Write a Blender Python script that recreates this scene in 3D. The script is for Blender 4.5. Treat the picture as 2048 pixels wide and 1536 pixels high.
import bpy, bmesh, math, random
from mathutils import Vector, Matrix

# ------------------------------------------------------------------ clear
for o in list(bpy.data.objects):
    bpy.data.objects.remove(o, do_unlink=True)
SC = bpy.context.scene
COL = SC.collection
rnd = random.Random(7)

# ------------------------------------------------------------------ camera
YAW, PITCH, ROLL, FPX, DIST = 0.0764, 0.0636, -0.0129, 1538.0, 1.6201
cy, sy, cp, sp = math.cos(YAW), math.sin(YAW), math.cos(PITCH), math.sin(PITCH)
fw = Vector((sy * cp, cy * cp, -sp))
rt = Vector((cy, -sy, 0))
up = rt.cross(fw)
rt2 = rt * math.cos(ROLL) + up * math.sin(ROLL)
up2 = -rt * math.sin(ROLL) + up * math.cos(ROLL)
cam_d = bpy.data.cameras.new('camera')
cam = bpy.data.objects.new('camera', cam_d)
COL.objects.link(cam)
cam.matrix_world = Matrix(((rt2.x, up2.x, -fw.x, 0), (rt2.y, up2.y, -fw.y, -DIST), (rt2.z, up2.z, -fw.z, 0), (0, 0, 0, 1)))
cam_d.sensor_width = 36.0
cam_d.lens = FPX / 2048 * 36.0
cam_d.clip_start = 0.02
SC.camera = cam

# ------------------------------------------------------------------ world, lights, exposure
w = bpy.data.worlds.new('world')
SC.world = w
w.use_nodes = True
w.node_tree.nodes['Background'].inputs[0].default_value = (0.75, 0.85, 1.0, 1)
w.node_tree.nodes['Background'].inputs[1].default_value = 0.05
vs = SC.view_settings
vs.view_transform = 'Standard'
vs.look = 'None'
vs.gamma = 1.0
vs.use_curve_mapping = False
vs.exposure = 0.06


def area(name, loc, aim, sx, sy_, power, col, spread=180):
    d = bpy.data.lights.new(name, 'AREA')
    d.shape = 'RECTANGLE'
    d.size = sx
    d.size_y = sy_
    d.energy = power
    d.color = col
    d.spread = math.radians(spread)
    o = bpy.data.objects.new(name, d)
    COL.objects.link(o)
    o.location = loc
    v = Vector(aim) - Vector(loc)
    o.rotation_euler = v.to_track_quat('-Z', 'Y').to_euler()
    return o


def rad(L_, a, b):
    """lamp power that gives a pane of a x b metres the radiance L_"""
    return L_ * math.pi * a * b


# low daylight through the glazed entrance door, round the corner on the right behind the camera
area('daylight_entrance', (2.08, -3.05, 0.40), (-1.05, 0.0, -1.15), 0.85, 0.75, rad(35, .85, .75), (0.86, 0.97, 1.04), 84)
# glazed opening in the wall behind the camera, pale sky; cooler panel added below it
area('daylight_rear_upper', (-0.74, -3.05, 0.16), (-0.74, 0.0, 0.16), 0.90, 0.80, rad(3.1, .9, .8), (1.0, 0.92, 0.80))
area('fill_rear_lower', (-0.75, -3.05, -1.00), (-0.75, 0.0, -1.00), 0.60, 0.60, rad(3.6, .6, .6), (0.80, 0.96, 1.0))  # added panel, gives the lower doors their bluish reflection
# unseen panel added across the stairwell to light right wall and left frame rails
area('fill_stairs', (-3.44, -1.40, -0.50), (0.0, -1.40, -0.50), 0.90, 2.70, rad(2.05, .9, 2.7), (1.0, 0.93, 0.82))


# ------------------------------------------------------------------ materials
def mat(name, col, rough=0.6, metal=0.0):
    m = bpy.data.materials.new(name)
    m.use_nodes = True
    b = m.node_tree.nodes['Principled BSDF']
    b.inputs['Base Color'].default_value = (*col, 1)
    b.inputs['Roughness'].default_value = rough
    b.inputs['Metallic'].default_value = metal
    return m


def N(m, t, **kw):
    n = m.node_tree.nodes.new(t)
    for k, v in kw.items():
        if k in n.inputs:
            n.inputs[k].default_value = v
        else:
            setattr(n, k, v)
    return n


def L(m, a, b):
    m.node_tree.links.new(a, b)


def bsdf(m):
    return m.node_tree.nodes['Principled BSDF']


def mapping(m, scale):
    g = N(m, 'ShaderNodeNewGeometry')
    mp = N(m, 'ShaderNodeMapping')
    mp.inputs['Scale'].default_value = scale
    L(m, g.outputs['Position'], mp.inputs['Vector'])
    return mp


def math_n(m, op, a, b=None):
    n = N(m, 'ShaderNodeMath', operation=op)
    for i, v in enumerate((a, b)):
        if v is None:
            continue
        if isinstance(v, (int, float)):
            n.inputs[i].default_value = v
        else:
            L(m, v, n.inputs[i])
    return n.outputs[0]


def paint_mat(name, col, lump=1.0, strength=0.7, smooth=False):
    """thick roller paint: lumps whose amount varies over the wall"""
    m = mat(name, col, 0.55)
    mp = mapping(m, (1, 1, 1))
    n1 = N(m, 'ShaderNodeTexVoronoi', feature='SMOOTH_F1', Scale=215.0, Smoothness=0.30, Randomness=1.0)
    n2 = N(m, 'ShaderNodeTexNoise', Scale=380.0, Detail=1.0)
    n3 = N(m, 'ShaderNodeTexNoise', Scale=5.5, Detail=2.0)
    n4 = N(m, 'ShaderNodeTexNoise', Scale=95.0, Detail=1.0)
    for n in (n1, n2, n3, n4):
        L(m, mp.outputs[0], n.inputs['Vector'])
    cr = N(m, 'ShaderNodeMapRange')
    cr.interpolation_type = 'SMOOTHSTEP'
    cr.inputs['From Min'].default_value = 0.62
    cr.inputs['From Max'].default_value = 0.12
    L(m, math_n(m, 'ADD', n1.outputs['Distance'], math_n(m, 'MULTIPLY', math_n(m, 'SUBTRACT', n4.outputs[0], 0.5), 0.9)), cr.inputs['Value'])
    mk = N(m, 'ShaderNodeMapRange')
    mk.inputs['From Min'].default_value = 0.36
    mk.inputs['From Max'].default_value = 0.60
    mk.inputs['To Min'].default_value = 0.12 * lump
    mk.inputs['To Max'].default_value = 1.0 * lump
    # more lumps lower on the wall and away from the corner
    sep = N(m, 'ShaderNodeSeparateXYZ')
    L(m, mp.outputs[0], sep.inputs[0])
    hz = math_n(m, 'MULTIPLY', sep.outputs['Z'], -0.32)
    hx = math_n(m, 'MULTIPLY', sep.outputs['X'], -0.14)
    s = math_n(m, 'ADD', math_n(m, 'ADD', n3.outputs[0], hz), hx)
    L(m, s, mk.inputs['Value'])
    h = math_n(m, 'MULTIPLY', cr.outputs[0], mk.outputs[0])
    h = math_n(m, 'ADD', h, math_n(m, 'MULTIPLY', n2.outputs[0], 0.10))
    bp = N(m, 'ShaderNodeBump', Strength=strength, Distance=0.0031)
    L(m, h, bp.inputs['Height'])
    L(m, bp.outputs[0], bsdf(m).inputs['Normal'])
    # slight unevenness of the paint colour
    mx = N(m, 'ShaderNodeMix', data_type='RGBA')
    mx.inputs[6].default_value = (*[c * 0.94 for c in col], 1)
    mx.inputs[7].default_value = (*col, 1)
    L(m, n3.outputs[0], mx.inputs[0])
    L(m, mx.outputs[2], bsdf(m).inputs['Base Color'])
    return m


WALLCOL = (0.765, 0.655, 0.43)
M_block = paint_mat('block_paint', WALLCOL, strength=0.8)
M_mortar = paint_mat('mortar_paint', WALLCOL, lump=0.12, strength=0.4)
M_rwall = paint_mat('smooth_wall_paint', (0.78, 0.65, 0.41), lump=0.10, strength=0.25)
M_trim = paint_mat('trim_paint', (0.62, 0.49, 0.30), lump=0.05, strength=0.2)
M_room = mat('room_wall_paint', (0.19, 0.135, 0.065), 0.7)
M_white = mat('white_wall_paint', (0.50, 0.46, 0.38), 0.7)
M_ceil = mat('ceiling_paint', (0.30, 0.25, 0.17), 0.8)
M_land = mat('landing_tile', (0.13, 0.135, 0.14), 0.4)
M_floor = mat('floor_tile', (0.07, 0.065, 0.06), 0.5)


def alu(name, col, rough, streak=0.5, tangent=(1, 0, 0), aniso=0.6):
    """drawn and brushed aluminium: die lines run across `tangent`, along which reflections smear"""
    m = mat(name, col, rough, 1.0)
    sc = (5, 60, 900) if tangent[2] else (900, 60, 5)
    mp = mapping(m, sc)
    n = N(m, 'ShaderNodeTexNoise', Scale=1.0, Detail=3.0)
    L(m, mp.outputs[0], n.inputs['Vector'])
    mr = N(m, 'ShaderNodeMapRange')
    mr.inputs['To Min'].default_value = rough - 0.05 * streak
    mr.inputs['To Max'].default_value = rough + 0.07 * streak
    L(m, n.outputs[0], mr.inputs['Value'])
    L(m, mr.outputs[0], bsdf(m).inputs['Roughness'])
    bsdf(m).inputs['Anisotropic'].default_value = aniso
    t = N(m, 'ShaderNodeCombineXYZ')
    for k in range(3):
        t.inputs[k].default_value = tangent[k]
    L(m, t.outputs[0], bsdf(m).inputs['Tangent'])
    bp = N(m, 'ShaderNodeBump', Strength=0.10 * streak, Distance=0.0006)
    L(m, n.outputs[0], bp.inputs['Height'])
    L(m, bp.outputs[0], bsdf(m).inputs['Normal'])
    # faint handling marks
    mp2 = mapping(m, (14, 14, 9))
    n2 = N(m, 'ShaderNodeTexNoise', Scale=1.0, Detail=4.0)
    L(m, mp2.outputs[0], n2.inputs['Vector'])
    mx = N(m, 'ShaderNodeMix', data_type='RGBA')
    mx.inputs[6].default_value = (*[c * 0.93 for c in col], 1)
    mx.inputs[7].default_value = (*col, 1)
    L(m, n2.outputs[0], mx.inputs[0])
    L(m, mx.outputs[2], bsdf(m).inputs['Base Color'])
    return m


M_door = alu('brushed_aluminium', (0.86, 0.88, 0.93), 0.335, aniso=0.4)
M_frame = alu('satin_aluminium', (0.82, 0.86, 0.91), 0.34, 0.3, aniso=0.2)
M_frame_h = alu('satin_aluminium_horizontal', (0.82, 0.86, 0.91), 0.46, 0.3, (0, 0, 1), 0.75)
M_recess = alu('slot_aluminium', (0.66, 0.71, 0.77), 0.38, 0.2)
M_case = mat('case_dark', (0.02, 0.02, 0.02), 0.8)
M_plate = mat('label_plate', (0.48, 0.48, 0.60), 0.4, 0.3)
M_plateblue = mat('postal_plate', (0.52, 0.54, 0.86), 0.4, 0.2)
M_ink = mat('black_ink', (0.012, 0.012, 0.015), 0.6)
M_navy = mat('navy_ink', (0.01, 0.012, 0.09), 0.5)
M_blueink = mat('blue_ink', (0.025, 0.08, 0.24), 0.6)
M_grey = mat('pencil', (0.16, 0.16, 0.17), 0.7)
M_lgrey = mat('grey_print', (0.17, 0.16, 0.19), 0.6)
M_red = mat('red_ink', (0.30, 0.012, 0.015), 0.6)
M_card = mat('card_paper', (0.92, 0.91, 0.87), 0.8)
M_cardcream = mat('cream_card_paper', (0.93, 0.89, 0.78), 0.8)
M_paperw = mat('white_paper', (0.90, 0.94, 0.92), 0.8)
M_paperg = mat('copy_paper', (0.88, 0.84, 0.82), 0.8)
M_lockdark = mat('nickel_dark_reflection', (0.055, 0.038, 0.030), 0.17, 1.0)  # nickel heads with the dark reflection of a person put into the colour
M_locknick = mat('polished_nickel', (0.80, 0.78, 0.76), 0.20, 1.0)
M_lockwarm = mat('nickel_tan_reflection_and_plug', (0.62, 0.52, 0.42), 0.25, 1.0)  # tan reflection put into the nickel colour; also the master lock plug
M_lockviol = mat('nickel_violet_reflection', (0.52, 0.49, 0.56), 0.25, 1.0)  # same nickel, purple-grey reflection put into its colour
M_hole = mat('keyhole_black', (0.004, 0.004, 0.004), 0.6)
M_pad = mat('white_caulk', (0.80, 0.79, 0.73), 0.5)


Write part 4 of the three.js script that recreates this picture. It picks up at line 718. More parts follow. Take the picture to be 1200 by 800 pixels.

§ TO BE DONE
Lines from the start of the material above through the line containing "from mathutils import Vector, Matrix" are to be duplicated exactly, and only those.

§ FINAL RESULT
Write a Blender Python script that recreates this scene in 3D. The script is for Blender 4.5. Treat the picture as 2048 pixels wide and 1536 pixels high.
import bpy, bmesh, math, random
from mathutils import Vector, Matrix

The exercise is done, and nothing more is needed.